In 2005, USAID was also expelled from Eritrea and accused of being a “neo-colonialist” agency. Ethiopia, Russia and Belarus have ordered the expulsion of USAID and its contractors during the last five years.

Development Alternatives, Inc. is one of the largest U.S. government contractors in the world. The company, with headquarters in Bethesda, MD, presently has a $50 million contract with USAID for operations in Afghanistan. In Latin America, DAI has operations and field offices in Bolivia, Brazil, Colombia, Cuba, Ecuador, El Salvador, Guatemala, Haiti, Honduras, Mexico, Nicaragua, Peru, Dominican Republic and Venezuela.

This year, USAID/DAI’s budget in Venezuela nears $15 million USD and its programs are oriented towards strengthening opposition parties, candidates and campaigns for the 2010 legislative elections. Just two weeks ago, President Chávez also denounced the illegal presence of U.S. drone planes in Venezuelan airspace.
http://www.chavezcode.com/2009/12/cia-ag...istan.html
"The philosophers have only interpreted the world, in various ways. The point, however, is to change it." Karl Marx

"He would, wouldn't he?" Mandy Rice-Davies. When asked in court whether she knew that Lord Astor had denied having sex with her.

“I think it would be a good idea” Ghandi, when asked about Western Civilisation.
Reply
#3
Quote:This year, USAID/DAI’s budget in Venezuela nears $15 million USD and its programs are oriented towards strengthening opposition parties, candidates and campaigns for the 2010 legislative elections. Just two weeks ago, President Chávez also denounced the illegal presence of U.S. drone planes in Venezuelan airspace.

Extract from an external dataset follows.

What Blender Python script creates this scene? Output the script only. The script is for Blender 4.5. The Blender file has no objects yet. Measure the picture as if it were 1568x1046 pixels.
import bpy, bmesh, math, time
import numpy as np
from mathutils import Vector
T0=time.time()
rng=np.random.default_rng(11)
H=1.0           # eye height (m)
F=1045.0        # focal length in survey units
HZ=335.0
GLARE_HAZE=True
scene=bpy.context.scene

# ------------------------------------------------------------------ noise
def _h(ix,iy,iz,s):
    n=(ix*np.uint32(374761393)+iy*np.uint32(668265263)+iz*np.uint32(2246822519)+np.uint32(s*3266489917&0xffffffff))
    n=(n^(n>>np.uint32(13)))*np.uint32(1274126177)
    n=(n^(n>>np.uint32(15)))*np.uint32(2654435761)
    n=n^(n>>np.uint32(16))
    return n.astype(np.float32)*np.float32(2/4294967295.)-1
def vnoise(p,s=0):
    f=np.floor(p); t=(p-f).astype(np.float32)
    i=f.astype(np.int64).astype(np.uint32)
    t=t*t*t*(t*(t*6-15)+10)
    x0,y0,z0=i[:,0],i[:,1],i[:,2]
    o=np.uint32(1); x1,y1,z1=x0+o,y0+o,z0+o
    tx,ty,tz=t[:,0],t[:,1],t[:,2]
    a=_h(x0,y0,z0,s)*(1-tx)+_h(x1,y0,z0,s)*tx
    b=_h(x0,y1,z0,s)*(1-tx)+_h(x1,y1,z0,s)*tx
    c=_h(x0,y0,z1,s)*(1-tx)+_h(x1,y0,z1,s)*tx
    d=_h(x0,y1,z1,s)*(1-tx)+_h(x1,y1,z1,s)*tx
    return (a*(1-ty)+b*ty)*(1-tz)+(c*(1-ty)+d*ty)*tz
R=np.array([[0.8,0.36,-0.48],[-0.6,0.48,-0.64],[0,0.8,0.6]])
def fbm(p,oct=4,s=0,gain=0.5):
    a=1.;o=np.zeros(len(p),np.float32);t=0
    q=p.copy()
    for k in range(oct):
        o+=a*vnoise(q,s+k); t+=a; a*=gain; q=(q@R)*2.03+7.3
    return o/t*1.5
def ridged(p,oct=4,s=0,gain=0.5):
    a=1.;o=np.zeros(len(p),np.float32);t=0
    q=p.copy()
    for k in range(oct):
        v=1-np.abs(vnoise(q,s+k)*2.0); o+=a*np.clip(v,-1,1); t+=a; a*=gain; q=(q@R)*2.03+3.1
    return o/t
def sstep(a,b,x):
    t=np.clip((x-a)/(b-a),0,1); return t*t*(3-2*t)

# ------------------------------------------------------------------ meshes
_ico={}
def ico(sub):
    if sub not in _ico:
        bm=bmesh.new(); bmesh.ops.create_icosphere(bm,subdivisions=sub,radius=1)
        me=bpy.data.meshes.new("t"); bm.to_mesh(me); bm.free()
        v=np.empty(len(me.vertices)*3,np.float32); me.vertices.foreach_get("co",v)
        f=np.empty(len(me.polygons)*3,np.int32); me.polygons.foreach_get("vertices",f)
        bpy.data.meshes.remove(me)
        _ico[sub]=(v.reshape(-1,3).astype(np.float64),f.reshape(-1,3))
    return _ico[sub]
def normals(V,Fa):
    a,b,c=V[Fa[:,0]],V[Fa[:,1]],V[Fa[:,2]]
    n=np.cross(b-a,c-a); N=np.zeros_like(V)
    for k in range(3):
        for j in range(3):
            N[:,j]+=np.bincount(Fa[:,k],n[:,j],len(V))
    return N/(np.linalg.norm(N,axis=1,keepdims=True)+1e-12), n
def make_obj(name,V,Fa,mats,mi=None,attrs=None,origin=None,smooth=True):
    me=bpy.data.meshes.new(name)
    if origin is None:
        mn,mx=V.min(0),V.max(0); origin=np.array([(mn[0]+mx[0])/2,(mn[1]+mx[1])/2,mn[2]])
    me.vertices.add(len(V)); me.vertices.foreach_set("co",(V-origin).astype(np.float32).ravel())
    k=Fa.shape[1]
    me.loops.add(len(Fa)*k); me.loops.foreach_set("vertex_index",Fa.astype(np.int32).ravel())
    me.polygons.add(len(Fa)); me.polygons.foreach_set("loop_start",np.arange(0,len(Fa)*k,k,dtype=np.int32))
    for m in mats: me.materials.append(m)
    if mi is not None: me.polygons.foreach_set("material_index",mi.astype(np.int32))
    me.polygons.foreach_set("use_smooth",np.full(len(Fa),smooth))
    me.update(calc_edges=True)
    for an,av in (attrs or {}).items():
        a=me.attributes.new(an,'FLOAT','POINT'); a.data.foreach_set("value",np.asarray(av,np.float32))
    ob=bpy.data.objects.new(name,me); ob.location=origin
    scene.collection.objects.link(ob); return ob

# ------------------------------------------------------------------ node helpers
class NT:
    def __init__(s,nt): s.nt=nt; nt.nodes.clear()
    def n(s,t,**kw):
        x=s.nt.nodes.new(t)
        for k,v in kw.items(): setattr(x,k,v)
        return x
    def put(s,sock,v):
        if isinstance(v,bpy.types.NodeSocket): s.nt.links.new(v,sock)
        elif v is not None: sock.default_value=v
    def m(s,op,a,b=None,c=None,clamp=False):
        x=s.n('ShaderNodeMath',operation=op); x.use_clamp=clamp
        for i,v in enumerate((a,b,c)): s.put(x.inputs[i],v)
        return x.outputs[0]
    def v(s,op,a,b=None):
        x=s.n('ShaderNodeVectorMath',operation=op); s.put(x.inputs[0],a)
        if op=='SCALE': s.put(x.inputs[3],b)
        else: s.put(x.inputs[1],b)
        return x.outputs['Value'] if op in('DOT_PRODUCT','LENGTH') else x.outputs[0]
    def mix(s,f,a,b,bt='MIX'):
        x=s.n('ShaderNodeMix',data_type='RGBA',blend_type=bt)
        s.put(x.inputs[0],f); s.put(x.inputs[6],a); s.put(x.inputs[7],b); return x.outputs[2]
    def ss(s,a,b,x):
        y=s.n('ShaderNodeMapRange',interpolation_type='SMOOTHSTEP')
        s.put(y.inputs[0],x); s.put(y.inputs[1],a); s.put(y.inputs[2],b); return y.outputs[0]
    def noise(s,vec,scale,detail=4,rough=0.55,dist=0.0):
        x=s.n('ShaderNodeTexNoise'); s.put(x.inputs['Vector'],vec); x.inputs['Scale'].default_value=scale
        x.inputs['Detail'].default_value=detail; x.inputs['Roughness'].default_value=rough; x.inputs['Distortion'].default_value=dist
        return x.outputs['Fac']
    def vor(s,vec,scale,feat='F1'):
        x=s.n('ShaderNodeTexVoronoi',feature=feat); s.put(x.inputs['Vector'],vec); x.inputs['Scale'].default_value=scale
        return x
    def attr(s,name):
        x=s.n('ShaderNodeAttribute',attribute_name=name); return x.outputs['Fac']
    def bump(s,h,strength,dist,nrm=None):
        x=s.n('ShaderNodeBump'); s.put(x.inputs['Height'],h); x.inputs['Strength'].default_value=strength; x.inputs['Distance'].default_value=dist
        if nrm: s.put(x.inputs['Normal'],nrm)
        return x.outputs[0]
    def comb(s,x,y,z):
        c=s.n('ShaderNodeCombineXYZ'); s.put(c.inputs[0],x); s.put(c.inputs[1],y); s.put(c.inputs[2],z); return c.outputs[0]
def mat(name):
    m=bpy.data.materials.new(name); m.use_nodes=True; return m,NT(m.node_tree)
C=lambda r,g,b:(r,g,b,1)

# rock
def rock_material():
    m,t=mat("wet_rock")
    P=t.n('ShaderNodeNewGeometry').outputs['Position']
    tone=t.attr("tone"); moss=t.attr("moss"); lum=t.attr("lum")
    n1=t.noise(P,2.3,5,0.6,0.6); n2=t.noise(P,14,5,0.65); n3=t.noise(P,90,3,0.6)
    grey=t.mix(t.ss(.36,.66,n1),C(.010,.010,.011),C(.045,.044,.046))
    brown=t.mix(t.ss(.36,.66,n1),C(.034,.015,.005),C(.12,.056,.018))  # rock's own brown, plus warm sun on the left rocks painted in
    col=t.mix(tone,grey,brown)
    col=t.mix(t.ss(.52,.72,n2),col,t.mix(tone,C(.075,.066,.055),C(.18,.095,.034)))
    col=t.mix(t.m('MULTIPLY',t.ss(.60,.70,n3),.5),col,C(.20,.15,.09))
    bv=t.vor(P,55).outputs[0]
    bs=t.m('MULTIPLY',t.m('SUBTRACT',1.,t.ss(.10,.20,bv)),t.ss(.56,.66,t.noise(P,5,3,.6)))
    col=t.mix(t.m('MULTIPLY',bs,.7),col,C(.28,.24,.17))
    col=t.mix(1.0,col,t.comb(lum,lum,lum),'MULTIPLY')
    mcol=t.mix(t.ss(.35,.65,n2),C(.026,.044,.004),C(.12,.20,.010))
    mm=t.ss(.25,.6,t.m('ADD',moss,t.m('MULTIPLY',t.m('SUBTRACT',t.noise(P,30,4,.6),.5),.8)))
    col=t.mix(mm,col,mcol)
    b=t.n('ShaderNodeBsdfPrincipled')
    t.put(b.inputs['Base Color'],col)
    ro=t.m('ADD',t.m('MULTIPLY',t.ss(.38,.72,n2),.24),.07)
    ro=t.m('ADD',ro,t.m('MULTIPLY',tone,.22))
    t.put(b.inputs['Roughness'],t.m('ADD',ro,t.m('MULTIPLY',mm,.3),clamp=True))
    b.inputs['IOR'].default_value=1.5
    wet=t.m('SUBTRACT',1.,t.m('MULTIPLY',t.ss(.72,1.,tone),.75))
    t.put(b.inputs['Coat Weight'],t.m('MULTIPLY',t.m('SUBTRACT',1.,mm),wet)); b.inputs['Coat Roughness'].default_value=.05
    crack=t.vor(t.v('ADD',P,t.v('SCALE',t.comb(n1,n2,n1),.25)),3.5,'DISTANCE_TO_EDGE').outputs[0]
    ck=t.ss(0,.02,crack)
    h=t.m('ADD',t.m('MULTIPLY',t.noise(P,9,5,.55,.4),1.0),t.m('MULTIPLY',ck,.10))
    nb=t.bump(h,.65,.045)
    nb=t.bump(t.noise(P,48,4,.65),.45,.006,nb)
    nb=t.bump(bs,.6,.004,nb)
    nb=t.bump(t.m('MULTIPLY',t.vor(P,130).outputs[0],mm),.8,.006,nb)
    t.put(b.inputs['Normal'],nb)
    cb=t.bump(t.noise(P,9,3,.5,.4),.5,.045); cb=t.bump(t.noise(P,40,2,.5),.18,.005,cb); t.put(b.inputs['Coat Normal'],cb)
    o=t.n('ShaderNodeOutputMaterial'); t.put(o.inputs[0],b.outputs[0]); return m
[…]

Can you imagine what kind of Holy Hell-Fire there would be in America if it was known that a foreign Government was pouring millions of dollars into guiding our electoral process?It's beyond me why other countries would accept these CIA front groups.They have only one purpose,destabalization,and regime change.
"You never change things by fighting the existing reality. To change something, build a new model that makes the existing model obsolete.”